Volunteers unload, sort 40,120 pounds of potatoes for hungry

Potatoes are certainly a versatile vegetable. They can be boiled, mashed, fried, baked or roasted and served as part of breakfast, lunch or dinner.
However they’re prepared or whenever they’re served, they’re very good at satisfying an empty stomach, which is what Oxford United Methodist Church (OUMC) used them for on Saturday morning.
The church’s men’s group held its fifth annual Potato Drop in the yard of Burdick Street Landscape, Supply & Equipment. The event featured volunteers, plus many enthusiastic members of Boy Scout Troop 366, lifting, sorting and stacking 10-pound sacks of spuds.
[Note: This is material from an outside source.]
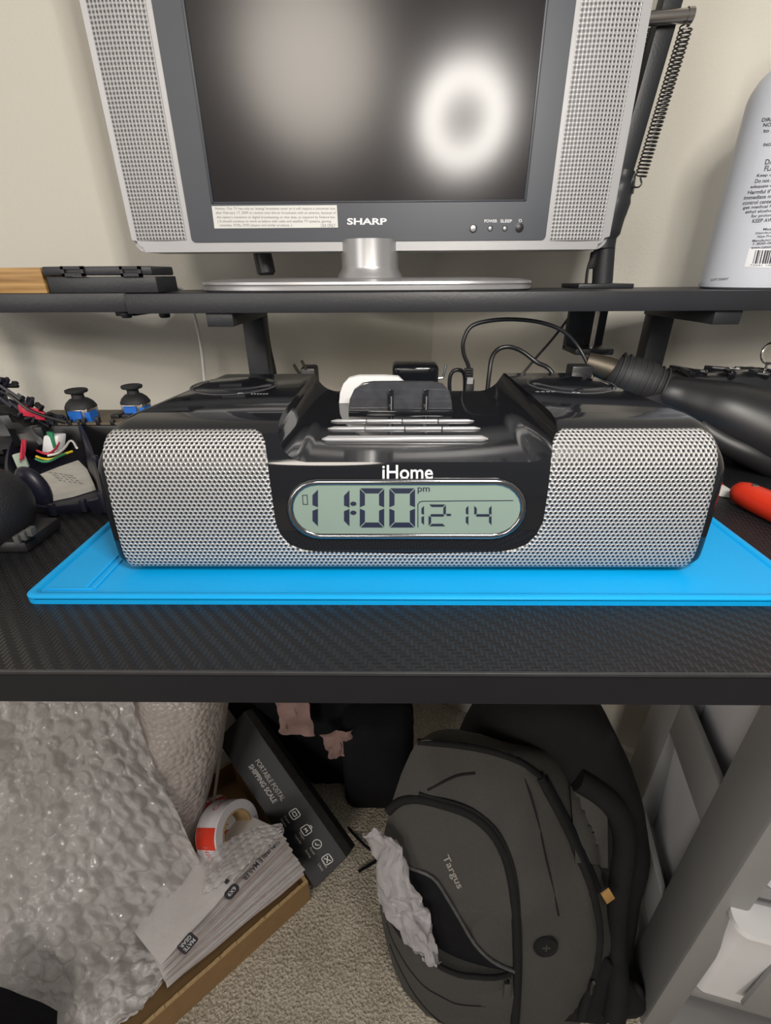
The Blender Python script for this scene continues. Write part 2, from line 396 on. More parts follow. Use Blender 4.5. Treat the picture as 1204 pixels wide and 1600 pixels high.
# ------------------------------------------------------------------ the setting
FLOOR = -76.0
CORN = Vector((7.0, 84.0)); TW = math.radians(30)
def wall(name, sgn):
    d = Vector((sgn*math.cos(TW), -math.sin(TW))); n = Vector((sgn*math.sin(TW), math.cos(TW)))
    a = CORN; b = CORN + d*230; c = b + n*8; e = a + n*8 if sgn < 0 else a + n*8
    bm = B(); prism(bm, [(a.x, a.y), (b.x, b.y), (c.x, c.y), (e.x, e.y)], lambda x, y, z: Vector((x, y, z)), FLOOR-1, 175)
    tag(obj(name, bm, M_['wall'], smooth=0), kind='structure')
    bm = B(); k = n*(-1.3); a2, b2 = a, b
    prism(bm, [(a2.x, a2.y), (b2.x, b2.y), (b2.x+k.x, b2.y+k.y), (a2.x+k.x - sgn*0.02, a2.y+k.y)], lambda x, y, z: Vector((x, y, z)), FLOOR, FLOOR+9)
    tag(obj('baseboard_'+name[5:], bm, M_['trim'], smooth=0), kind='structure')
wall('wall_left', -1); wall('wall_right', 1)
bm = B(); box(bm, -260, 260, -330, 110, FLOOR-3, FLOOR); tag(obj('floor', bm, M_['carpet'], smooth=0), kind='structure')

def wall_y(x, sgn): return CORN.y - abs(x - CORN.x)*math.tan(TW)

# ------------------------------------------------------------------ desk
DF = 15.4
desk = thing('desk', 'black desk with embossed carbon fibre pattern top and square front edge', 'desk', (0, 40, FLOOR))
plan = [(-62, DF), (62, DF), (62, 50.5), (42, 62), (-26, 62), (-62, 42)]
bm = B(); prism(bm, plan, lambda x, y, z: Vector((x, y, z)), -0.12, 0.0)
obj('desk_top_surface', bm, M_['carbon'], desk, smooth=0)
bm = B(); prism(bm, [(x, y) for x, y in plan], lambda x, y, z: Vector((x, y + (0.02 if y == DF else 0), z)), -2.0, -0.12)
obj('desk_board', bm, mat('matt_black_board', (0.011, 0.011, 0.015), 0.5, spec=0.25, noise_amt=0.2), desk, smooth=0)
bm = B(); box(bm, -62, 62, DF-0.06, DF+0.10, -0.16, 0.035, 0.03, 1)
obj('edge_band', bm, mat('worn_edge_band', (0.03, 0.03, 0.034), 0.35, noise_amt=0.4, nscale=80), desk)
for x, y in ((-58.5, 18), (59, 17.8)):
    bm = B(); box(bm, x-3, x+3, y-2, y+2, FLOOR, -2.0, 0.3)
    obj('leg', bm, M_['metalblack'], desk)

# ------------------------------------------------------------------ monitor shelves
ST, SB, SF = 14.65, 13.0, 46.0
sh = thing('monitor_shelf', 'long black monitor riser shelf carrying the television and bottle', 'shelf', (12, 53, 0))
bm = B(); box(bm, -24.2, 48, SF, 60, SB, ST, 0.06); obj('shelf_board', bm, M_['shelf'], sh)
for xb in (px(340, 495, Y=SF).x, px(1143, 490, Y=SF).x):
    bm = B(); box(bm, xb-1.25, xb+1.25, SF+0.4, 59.5, SB-1.2, SB, 0.1); obj('bracket_bar', bm, M_['metalblack'], sh)
    bm = B(); box(bm, xb-1.15, xb+1.25, 57.2, 59.3, 0, SB-1.2, 0.1); obj('leg', bm, M_['metalblack'], sh)
    bm = B(); box(bm, xb-1.25, xb+1.25, 52, 59.6, 0, 0.35, 0.1); obj('foot', bm, M_['metalblack'], sh)
for u in (195, 255):
    p = px(u, 489, Y=SF+1.2); bm = B(); lathe(bm, [(0, SB-0.45), (0.4, SB-0.45), (0.5, SB-0.3), (0.5, SB), (0, SB)], 14, c=(p.x, SF+1.4, 0))
    obj('screw_cap', bm, M_['black'], sh)
sl = thing('side_shelf', 'short black shelf section left of the main riser holding wood block', 'shelf', (-34, 49, 0))
bm = B(); box(bm, -44, -24.35, SF+0.6, 52.6, SB+0.1, ST+0.05, 0.06); obj('shelf_board', bm, M_['shelf'], sl)
for x in (-42.5,):
    bm = B(); box(bm, x-1, x+1, 48, 50, 0, SB+0.1, 0.1); obj('leg', bm, M_['metalblack'], sl)
bm = B(); box(bm, -26.6, -24.6, 48.2, 52.2, SB-0.35, SB+0.1, 0.1); obj('joining_plate', bm, M_['metalblack'], sl)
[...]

A total of 40,120 pounds of potatoes ? or 4,012 bags ? were prepared for pickup by representatives from 22 food banks, pantries, churches and other charitable organizations based in Oxford, Leonard, Addison Township, Brandon Township, Dryden, Pontiac, Clarkston, Lapeer, Davison, Davisburg and Rochester.
Locally, Oxford/Orion FISH received 1,500 pounds, while two churches in Leonard picked up a combined 750 pounds. The Salvation Army’s Echo Grove Camp in Addison received 100 pounds.
Oxford’s annual Potato Drop is part of a larger nationwide effort. Every year since 1989 through their ‘Meals for Millions? mission project, United Methodist Men’s groups from around the country participate in the Society of St. Andrew’s ‘Potato and Produce Project.?
Millions of pounds of potatoes and other produce get rejected annually by commercial markets and potato chip factories due to slight imperfections in size, shape, sugar content or blemishes.
Rather than allow these perfectly edible spuds to end up decaying in landfills, the Potato and Produce Project gets them redirected to America’s hungry.
In 2010, the project salvaged and distributed 28.1 million pounds of potatoes and other produce to hungry folks in 32 states.
Since the Society of St. Andrew was established in 1983, it’s given more than 623 million pounds of potatoes and produce to organizations who feed the needy.